- Folha de S. Paulo
Ou o presidente vira o conselheiro do ministro da Economia ou a nau afunda
Os tais "mercados", vocês sabem, têm em Paulo Guedes, futuro ministro da Economia, a garantia de que Jair Bolsonaro não vai sair do eixo. É mesmo? Vai aqui uma leitura que contraria o senso comum nesse grupo influente, mas ingênuo em política: espero que Bolsonaro seja a garantia de que Guedes não vá sair do eixo. Se, a partir de 1º de janeiro, o presidente não ministrar uma mistura de Rivotril com Aristóteles a seu contador arrogante, pode esperar crises em cascata. "Impossível o Aristóteles?". Ok. Só o Rivotril já ajuda.
O discurso de Guedes na Firjan (Federação das Indústrias do Rio), na segunda (17), quando prometeu "meter a faca no Sistema S", constituiu um notável espetáculo de truculência. A promessa veio junto com uma ameaça: referindo-se a Eduardo Eugênio Gouveia Vieira, presidente da entidade, que oferecia o almoço, arreganhou os dentes: "Se tivermos interlocutores inteligentes, preparados, que queiram construir, como o Eduardo Eugênio, cortamos 30%; se não tiver, é 50%". Marcos Cintra, da equipe de transição, já anunciou que a intenção é tomar metade dos recursos. Síntese: não haveria, pois, no empresariado, "interlocutores inteligentes". No encontro, o ex-banqueiro não desceu do salto da ironia em momento nenhum. Quando anunciou a facada, ele mesmo fez um "Ohhh", simulando a reação de espanto dos empresários que o ouviam, reduzidos a infantilidade.
O Sistema S é uma espécie de imposto —o correspondente a 2,5% da folha de pagamento—, administrado por entes que representam setores empresariais. Por óbvio, compõe a carga tributária, que recai sobre todos, mas só beneficia a parcela que usufrui dos serviços oferecidos. Ditas as coisas dessa maneira, pergunte-se: por que não fincar a faca até o cabo e extinguir "isso daí"? No manual do perfeito idiota liberal latino-americano, todos sairiam lucrando.
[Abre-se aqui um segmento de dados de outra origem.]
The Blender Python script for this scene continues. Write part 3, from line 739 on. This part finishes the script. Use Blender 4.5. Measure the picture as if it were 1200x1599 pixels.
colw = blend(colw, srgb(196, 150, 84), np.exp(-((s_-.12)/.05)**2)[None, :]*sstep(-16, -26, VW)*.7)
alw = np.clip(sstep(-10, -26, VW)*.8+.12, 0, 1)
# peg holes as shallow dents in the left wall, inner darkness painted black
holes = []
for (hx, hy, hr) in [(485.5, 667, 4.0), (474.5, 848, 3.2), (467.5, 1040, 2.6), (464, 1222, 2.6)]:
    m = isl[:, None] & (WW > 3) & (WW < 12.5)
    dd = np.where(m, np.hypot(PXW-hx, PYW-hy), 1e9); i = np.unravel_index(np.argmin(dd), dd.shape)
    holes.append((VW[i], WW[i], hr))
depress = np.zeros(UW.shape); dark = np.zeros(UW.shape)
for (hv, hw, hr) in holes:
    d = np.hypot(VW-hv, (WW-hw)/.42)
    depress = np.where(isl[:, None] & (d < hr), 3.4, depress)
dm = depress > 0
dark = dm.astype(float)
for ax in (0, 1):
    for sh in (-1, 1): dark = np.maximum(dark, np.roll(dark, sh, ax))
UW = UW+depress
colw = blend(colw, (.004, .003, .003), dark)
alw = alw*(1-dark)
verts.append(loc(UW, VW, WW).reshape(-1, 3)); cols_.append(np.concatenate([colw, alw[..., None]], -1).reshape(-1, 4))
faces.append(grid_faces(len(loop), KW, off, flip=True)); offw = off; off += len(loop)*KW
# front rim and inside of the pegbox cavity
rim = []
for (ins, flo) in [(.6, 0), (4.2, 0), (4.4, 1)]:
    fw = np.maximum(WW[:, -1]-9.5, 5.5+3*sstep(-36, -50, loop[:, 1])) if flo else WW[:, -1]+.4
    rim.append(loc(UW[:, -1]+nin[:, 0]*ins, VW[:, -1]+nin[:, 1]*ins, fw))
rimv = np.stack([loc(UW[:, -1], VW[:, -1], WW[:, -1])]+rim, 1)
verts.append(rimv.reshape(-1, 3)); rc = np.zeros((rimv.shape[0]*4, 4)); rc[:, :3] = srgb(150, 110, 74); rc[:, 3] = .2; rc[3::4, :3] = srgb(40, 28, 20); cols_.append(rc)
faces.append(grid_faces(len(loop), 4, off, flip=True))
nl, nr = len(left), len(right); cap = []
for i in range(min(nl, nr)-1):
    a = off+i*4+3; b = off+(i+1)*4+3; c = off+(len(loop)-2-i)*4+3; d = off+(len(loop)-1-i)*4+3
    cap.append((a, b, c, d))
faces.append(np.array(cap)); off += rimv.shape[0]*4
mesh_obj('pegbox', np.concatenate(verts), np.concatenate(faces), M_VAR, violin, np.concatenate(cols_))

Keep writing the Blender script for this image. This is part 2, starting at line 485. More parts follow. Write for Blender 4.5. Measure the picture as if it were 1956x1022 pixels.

Ocorre que não se conhece a equação tributária de que a "facada" faria parte. A contribuição obrigatória será reduzida a 1,25%, ou o governo quer tomar metade dos 2,5%? O Sistema S é um exemplo de gestão privada eficiente de recursos que, na origem, são, sim, públicos. Transformam-se em escolas eficientes, em teatros, em centros poliesportivos. Tudo o que o Estado não faz. Guedes ainda tentou estabelecer um paralelo entre o dinheiro do Sistema S e o Imposto Sindical, que foi extinto. É mesmo? Onde estão os alunos, os esportistas e os artistas das centrais sindicais?
Segundo informou esta Folha na terça, um corte de 30% de recursos do sistema —e se anuncia que será de 50%— implicaria o fim de 1,1 milhão de vagas em cursos profissionalizantes do Senai, com o fechamento de 162 escolas. O Sesi extinguiria 498 mil vagas no ensino básico e de educação para jovens e adultos. Só o Sesc de São Paulo gastou, em 2017, informa Vinicius Torres Freire, o equivalente a dois terços da despesa do Ministério da Cultura. São apenas 3 das 9 entidades que compõem o Sistema S.
Há algum estudo sobre o impacto de tal decisão? Não! Ainda que o corte fosse a melhor escolha, há de ser de supetão? Ela dispensa, como sugere Guedes, a negociação com o empresariado? Então a medida será imposta com mais rigor ou menos a depender da subserviência do interlocutor?
Guedes foi além na Firjan. Anunciou a disposição de negociar a reforma da Previdência com governadores e prefeitos, que, em troca, seriam beneficiados por uma descentralização de recursos. E ele reproduziu como se daria a conversa: "Vai apoiar a reforma?" Ao que responderia o outro: "Não, eu não vou, não". E então o ministro mandaria ver: "Foi um prazer te conhecer. Vá lá pagar a sua folha. Eu não posso ajudar. Como é que eu posso ajudar alguém que não tá me ajudando? Tenho o maior prazer em ajudar. Toda reforma que tiver, eu quero fazer questão de que o dinheiro vá para estados e municípios. Agora me dá a reforma primeiro".
Em Chicago, o agora superpoderoso matou as aulas do curso "Massinha I de Habilidade Política".
Parece ironia, mas juro que não é: ou o presidente vira o conselheiro do ministro, impondo-lhe a prudência, ou a nau afunda, sob a condução dos insensatos. O gênio da raça precisa modernizar o seu discurso. Ainda está no Chile de Pinochet. E isso implica três décadas de atraso político e... técnico! Torçam para que Bolsonaro consiga modernizar Guedes.